Given that public opinion has changed virtually not at all since Roe v. Wade, my guess is still that the Roberts court is as uninterested in overturning the law as its challengers are in forcing the issue. It does not want to be the court that makes abortion illegal, or all-but-illegal, in America. The backlash would be staggering. The conservatives on the court are much happier with the status quo, allowing abortion as a matter of federal law while the states effectively outlaw it as a matter of fact.
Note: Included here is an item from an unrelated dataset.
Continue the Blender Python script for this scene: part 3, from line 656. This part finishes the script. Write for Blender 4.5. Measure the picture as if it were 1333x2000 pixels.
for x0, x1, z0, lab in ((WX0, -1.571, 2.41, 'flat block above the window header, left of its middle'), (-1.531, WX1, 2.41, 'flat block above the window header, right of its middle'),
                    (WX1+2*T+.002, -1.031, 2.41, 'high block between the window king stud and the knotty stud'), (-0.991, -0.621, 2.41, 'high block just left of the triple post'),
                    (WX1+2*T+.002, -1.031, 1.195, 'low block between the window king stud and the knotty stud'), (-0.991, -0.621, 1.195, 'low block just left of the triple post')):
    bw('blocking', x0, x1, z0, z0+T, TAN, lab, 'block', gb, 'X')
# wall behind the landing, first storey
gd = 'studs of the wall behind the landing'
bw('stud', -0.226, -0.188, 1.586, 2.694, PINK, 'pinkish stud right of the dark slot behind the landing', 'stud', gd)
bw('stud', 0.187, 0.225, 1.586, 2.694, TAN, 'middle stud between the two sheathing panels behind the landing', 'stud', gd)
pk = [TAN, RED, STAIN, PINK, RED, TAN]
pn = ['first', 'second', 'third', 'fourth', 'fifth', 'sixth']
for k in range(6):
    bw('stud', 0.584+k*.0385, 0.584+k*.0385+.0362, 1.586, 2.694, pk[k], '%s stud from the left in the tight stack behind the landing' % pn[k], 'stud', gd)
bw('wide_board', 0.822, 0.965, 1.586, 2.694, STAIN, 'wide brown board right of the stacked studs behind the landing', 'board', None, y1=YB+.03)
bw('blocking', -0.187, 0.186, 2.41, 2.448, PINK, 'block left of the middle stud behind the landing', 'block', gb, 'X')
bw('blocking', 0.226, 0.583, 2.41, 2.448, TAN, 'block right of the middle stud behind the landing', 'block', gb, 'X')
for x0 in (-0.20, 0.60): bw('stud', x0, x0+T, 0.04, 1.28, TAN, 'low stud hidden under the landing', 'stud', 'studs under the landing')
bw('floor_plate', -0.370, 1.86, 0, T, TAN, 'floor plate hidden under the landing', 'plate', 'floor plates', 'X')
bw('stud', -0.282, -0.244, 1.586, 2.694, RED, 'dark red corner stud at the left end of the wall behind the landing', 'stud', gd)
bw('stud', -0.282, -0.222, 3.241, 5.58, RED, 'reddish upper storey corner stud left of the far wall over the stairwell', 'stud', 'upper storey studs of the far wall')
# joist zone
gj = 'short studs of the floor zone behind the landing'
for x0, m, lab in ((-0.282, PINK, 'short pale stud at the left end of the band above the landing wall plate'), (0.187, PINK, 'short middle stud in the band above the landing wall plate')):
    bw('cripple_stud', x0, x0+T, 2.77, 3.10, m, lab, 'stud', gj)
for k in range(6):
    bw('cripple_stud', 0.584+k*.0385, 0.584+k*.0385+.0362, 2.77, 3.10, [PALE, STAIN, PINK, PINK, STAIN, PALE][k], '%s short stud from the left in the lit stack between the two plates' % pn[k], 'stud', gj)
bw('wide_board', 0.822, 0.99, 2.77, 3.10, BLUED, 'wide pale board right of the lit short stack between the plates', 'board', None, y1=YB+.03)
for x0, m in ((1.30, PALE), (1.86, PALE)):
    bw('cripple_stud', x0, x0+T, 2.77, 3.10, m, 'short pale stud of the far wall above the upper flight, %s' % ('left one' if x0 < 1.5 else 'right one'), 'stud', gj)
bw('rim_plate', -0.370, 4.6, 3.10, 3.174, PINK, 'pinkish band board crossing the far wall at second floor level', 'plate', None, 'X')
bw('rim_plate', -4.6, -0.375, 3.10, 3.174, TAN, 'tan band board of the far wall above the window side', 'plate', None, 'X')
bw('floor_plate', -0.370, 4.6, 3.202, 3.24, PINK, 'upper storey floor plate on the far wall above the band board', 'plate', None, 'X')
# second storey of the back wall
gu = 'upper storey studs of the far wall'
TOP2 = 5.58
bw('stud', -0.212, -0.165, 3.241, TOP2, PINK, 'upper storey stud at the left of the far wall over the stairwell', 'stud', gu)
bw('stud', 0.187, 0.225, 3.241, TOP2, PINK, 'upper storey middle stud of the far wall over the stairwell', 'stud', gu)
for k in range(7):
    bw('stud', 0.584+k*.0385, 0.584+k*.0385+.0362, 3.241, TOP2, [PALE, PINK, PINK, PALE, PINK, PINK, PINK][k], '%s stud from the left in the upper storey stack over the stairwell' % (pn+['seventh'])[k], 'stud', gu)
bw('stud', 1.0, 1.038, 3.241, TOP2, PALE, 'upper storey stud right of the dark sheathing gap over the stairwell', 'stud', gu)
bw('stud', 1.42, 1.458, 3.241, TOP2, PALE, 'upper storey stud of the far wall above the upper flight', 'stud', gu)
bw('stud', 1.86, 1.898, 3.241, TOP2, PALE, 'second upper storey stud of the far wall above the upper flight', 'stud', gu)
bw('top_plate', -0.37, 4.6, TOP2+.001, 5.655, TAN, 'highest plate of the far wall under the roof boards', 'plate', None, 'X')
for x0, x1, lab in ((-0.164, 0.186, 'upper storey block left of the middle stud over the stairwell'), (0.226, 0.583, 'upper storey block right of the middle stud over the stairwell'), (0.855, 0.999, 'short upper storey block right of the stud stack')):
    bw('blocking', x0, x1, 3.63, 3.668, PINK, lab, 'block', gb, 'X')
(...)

If the states continue to hollow out Roe from the core, there will be no reason for the court to hear an abortion case ever again.


But, she says, pro-choice organizations are essentially ceding the rights of women in states like Nebraska and South Dakota. (Update: See below.) It's a grim choice between the guaranteed incremental encroachment on women's rights in certain states, and the risk that even more will be taken away by the court.

Update: A representative from Planned Parenthood Minnesota, North Dakota, South Dakota writes to object to the notion that pro-choice organizations there are ceding to the anti-choice legislation in South Dakota, pointing out that "both Planned Parenthood and the ACLU plan to litigate HB 1217, and are still involved in litigation against a 2005 SD law."


The Big Abortion Fight That May Not Happen [Politico]
The Death Of Roe V. Wade [Slate]
A Pro-Life Analysis Of Why Roe Won't Be Overturned [RH Reality Check]



The Abortion Fight (and yes, I'm capitalizing on purpose) is now an industry, and every industry has its own self-preservation at heart.

And while I'm sure everybody involved would gladly say they'd be happy to be out of business tomorrow, the implicit understanding is that they'd only go out of business their own terms. Meaning after they "win," whatever that means.

I completely agree with the analysis that neither side is incentivized in the least to stop, or even to give an inch to the other side. It's social trench warfare, and America is starting to look more and more like Ypres every fucking day.

And, much as I hate to say it, I think that both sides have fantasies about what they'd do if the other side ever "won." I'm sure abortion rights advocates imagine speeding across state lines late at night to help some teen, and I'm just as sure abortion opponents fantasize about how they'd heroically disrupt "the abortion industry" should Roe be reaffirmed.

Like it or not, the Abortion Fight is now a thing. And nobody on either side really has any incentive to stop.